The disconnect has resulted in some understandably bitter feelings and generated the kind of media scrutiny the Academy, and Hollywood, has rarely seen (or wants to acknowledge). People are finally starting to grasp the film industry’s white maleness. Some are hoping to even change it.

(Photo courtesy of USC Annenberg)
(Photo courtesy of USC Annenberg)

Nobody understands the lack of diversity in Hollywood more than Dr. Stacy L. Smith from USC’s Annenberg School for Communication and Journalism. Smith oversees the Media, Diversity & Society Change Initiative out of the second-floor of the journalism school’s former digs. Her students spend hours cataloging screen time for minorities and women in both television and film.

SEE ALSO: Why We Need More Women Behind The Camera

The group is responsible for some of the university’s most important work: research studies on both gender and racial inequality in entertainment. Smith also recently penned a column in The Hollywood Reporter, proposing three simple steps studios can take to fix long-standing gender imbalance issues.

I asked Dr. Smith if she could spare a few minutes to voice her thoughts on the Oscar nominations, and the state of all things Hollywood. And she was kind enough to oblige.

Will Federman: Have we reached a watershed moment for gender and diversity issues in Hollywood with the outrage over the Oscar nominations?

Stacy L. Smith: Probably not. A lack of gender and racial diversity has plagued Hollywood for quite some time. For example, the percentage of female speaking characters in popular films has not changed since the late 1940's. Yet, there has been outcry, concern and advocacy around the issue for years. The numbers are not changing.

WF: Which is worse — the lack of diversity behind the camera or in front of the camera?

SS: Unequivocally, behind the camera. 28 percent of films featured a female lead or co-lead across the 100 top grossing films of 2013. Yet, there were only two female directors across the 100 most popular movies that same year. Females clock in at less than 15 percent of all writers.

The representational roadblock is on both sides of the camera. But, our data show that calling the shots isn’t something women or people of color get to do very often.

WF: Does Ava DuVernay’s “Selma” snub surprise you?

SS: I was not surprised. Very few female directors get attached to notable or top-grossing films. Our research has revealed that when decision makers “think director, they think male.” This implicit association perpetuates inequality.

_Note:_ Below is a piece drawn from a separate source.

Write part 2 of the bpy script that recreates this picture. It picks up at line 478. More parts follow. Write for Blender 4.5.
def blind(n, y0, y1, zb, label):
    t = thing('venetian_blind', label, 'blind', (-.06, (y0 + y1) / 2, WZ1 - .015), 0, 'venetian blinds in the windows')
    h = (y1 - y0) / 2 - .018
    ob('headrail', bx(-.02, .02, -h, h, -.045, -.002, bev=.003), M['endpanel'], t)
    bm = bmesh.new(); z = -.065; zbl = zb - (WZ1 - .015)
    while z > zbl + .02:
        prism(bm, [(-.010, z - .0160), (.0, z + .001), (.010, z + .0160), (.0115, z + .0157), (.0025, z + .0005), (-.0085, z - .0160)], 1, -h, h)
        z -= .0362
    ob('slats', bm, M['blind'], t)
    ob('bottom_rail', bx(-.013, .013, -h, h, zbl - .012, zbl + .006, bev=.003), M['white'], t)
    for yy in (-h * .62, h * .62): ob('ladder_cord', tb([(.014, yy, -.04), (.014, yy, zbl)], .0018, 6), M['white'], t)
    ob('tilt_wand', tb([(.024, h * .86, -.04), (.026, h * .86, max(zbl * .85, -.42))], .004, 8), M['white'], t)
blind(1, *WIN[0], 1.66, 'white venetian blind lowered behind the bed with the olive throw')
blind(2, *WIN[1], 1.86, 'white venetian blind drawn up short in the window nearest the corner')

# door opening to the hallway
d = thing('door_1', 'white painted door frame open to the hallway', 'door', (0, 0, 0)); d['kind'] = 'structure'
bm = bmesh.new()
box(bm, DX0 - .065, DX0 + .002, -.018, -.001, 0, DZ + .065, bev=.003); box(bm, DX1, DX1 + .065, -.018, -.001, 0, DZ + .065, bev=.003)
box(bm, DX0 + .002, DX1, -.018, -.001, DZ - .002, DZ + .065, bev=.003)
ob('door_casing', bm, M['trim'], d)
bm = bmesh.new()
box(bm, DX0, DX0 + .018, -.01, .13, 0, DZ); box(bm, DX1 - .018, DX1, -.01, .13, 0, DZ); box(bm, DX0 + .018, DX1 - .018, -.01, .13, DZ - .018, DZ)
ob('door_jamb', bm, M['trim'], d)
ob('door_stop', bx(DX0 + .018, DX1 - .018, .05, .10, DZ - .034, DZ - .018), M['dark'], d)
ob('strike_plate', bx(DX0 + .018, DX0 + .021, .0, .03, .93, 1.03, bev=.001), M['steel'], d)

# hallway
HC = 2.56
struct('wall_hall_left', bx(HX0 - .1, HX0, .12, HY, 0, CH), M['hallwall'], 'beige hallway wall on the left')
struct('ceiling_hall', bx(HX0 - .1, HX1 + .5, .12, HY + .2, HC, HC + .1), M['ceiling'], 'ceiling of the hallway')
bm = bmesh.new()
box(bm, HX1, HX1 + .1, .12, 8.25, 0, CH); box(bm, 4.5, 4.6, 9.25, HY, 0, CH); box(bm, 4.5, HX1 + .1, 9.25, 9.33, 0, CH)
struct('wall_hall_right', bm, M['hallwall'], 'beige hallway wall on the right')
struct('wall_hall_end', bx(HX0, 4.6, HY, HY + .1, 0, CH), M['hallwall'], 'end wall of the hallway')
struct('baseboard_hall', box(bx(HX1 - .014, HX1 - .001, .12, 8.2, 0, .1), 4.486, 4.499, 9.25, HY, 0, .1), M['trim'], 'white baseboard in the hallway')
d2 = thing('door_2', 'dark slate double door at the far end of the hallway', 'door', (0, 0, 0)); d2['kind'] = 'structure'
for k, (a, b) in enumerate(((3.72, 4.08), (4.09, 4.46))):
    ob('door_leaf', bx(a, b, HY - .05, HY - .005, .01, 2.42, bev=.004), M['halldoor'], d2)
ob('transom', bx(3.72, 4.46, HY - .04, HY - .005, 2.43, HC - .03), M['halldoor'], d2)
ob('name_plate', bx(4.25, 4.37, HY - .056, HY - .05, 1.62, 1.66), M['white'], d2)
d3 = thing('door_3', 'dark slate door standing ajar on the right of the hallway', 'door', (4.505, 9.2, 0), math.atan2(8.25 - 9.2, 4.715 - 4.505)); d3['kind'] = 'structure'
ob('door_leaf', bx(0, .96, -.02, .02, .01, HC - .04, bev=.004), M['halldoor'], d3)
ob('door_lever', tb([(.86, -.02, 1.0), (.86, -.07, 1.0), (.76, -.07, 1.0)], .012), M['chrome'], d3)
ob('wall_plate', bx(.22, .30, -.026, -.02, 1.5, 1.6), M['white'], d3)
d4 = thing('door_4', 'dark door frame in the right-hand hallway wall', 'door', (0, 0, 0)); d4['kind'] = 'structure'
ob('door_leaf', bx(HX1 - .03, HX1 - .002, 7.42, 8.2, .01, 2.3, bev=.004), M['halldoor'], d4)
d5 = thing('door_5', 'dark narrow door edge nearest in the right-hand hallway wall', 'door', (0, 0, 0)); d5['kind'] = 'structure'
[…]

The lack of a nomination is just another example of this bias. Another indicator is the number of female directors attached to the 100 top-grossing films each year. In 2014, there was only one. In 2013, there were two. If you step back and look over a longer period of time, roughly 4 percent of all directors across the 100 top-grossing films from 2002 to 2013 are women.

Clearly, hiring women to helm motion pictures is not a value widely held in Hollywood.

WF: How important are the Oscars?

SS: The awards are a barometer of a wider systemic issue facing Hollywood. Given the composition of the academy, the nominations are not terribly surprising.

WF: How do you characterize the anger people feel over movies being over or under recognized?

SS: Many people want to see themselves reflected in stories. Yet, in 2013, a full 17 of the top 100 films did not feature one African American or Black speaking character.

The audience is responding and communicating loudly and clearly to decision makers that more diversity is not only desired in motion picture content, but also reflects the U.S. population.

The 87th Academy Awards, in all of its white male glory, will air on February 22nd. It will be hosted by a white male.